2. Интересно сравнить приведенное выше письмо Толстого с записью Маковицкого от 21 сентября 1908 г.: «Я сегодня продолжал читать второй том биографии Л. Н-ча Бирюкова. Сильно подействовала критика Достоевским “Анны Карениной”. Я говорил об ней Л. Н., он пожелал прочесть и сказал: “Достоевский – великий человек”» (Маковицкий Д. П. Т. 3. С. 206). То есть, по-видимому, в 1910 году указанная критика не являлась уже новостью для Толстого. Удивительно, что в момент появления «Дневника» со статьей об «Анне Карениной» этот несомненно важный и знаменательный текст не нашел никакого отражения в переписке Толстого (например, со Страховым.)

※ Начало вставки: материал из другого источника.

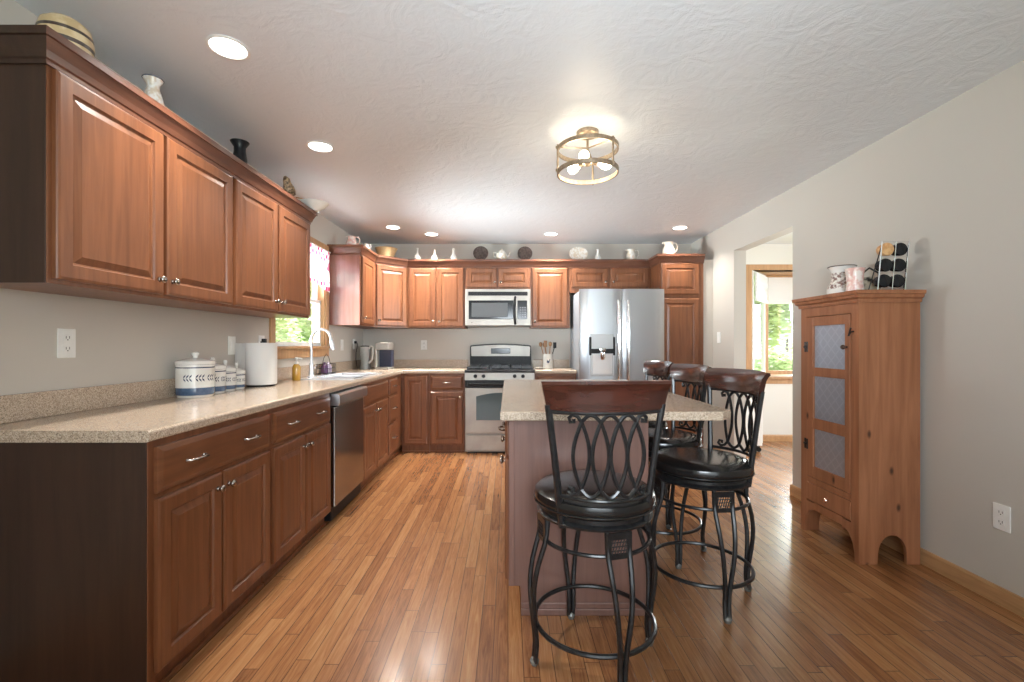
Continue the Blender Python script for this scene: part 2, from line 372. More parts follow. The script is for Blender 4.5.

комментария 3 на “Игорь Волгин. Уйти ото всех. Долгое прощание — 5.”

  1. on 09 Ноя 2013 at 11:38 пп Александр Лаонов

    Спасибо , очень интересная статья, особенно мысли об отбытии старшего сына накануне » побега» и о сне Толстого о Грушеньке и Страхове…
    Насчёт сравнения с художниками, то мне всегда казалось, что творчество Длстоевского похоже на Ван Гога, А Толстого на Да Винчи…
    И кстати , есть ещё третяя группа — те , кто любят и Толстого и Достоевского…у Толстого тело и душа слиты..у Достоевского- сплошная бездна духа..

  2. on 14 Фев 2014 at 9:15 пп Сорочан Алексей

    Спасибо большое, очень интересная стать!

  3. on 02 Янв 2015 at 2:02 дп Алексей

    Спасибо, автору за очень глубокий анализ.